**Collected data**
────────────────────

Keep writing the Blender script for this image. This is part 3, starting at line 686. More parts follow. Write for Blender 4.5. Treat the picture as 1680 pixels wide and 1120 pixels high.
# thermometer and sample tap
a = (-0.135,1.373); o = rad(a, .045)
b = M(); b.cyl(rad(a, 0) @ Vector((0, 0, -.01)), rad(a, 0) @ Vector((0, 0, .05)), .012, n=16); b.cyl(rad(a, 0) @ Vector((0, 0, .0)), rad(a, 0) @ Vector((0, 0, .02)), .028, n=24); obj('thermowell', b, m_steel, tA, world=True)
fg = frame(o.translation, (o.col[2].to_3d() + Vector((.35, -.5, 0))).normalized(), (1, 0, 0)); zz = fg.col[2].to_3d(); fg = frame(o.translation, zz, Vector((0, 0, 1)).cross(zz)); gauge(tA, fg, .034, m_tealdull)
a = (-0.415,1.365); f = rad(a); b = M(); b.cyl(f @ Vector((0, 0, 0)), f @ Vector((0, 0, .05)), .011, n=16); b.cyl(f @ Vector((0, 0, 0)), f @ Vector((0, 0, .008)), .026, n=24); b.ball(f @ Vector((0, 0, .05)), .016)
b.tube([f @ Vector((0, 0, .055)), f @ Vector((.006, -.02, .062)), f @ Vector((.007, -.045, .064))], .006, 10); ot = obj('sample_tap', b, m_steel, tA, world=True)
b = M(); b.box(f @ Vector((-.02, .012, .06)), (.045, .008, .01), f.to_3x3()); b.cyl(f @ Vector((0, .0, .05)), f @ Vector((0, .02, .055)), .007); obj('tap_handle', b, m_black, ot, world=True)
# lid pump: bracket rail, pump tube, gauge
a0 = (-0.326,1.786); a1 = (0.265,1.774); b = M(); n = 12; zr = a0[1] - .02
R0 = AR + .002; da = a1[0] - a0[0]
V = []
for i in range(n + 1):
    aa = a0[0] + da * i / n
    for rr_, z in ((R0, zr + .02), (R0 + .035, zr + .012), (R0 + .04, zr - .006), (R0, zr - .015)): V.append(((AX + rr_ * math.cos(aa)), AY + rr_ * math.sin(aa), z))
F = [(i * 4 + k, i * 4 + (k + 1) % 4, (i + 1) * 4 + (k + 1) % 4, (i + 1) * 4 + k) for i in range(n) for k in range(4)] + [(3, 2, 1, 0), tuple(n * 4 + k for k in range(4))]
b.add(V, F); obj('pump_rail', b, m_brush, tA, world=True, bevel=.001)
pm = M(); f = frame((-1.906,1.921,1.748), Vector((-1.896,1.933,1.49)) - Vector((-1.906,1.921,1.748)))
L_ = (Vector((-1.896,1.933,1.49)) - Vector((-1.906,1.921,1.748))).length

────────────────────

**Written task**
Transcribe the whole listing with nothing added or left out.

**Result of the exercise**
Keep writing the Blender script for this image. This is part 3, starting at line 686. More parts follow. Write for Blender 4.5. Treat the picture as 1680 pixels wide and 1120 pixels high.
# thermometer and sample tap
a = (-0.135,1.373); o = rad(a, .045)
b = M(); b.cyl(rad(a, 0) @ Vector((0, 0, -.01)), rad(a, 0) @ Vector((0, 0, .05)), .012, n=16); b.cyl(rad(a, 0) @ Vector((0, 0, .0)), rad(a, 0) @ Vector((0, 0, .02)), .028, n=24); obj('thermowell', b, m_steel, tA, world=True)
fg = frame(o.translation, (o.col[2].to_3d() + Vector((.35, -.5, 0))).normalized(), (1, 0, 0)); zz = fg.col[2].to_3d(); fg = frame(o.translation, zz, Vector((0, 0, 1)).cross(zz)); gauge(tA, fg, .034, m_tealdull)
a = (-0.415,1.365); f = rad(a); b = M(); b.cyl(f @ Vector((0, 0, 0)), f @ Vector((0, 0, .05)), .011, n=16); b.cyl(f @ Vector((0, 0, 0)), f @ Vector((0, 0, .008)), .026, n=24); b.ball(f @ Vector((0, 0, .05)), .016)
b.tube([f @ Vector((0, 0, .055)), f @ Vector((.006, -.02, .062)), f @ Vector((.007, -.045, .064))], .006, 10); ot = obj('sample_tap', b, m_steel, tA, world=True)
b = M(); b.box(f @ Vector((-.02, .012, .06)), (.045, .008, .01), f.to_3x3()); b.cyl(f @ Vector((0, .0, .05)), f @ Vector((0, .02, .055)), .007); obj('tap_handle', b, m_black, ot, world=True)
# lid pump: bracket rail, pump tube, gauge
a0 = (-0.326,1.786); a1 = (0.265,1.774); b = M(); n = 12; zr = a0[1] - .02
R0 = AR + .002; da = a1[0] - a0[0]
V = []
for i in range(n + 1):
    aa = a0[0] + da * i / n
    for rr_, z in ((R0, zr + .02), (R0 + .035, zr + .012), (R0 + .04, zr - .006), (R0, zr - .015)): V.append(((AX + rr_ * math.cos(aa)), AY + rr_ * math.sin(aa), z))
F = [(i * 4 + k, i * 4 + (k + 1) % 4, (i + 1) * 4 + (k + 1) % 4, (i + 1) * 4 + k) for i in range(n) for k in range(4)] + [(3, 2, 1, 0), tuple(n * 4 + k for k in range(4))]
b.add(V, F); obj('pump_rail', b, m_brush, tA, world=True, bevel=.001)
pm = M(); f = frame((-1.906,1.921,1.748), Vector((-1.896,1.933,1.49)) - Vector((-1.906,1.921,1.748)))
L_ = (Vector((-1.896,1.933,1.49)) - Vector((-1.906,1.921,1.748))).length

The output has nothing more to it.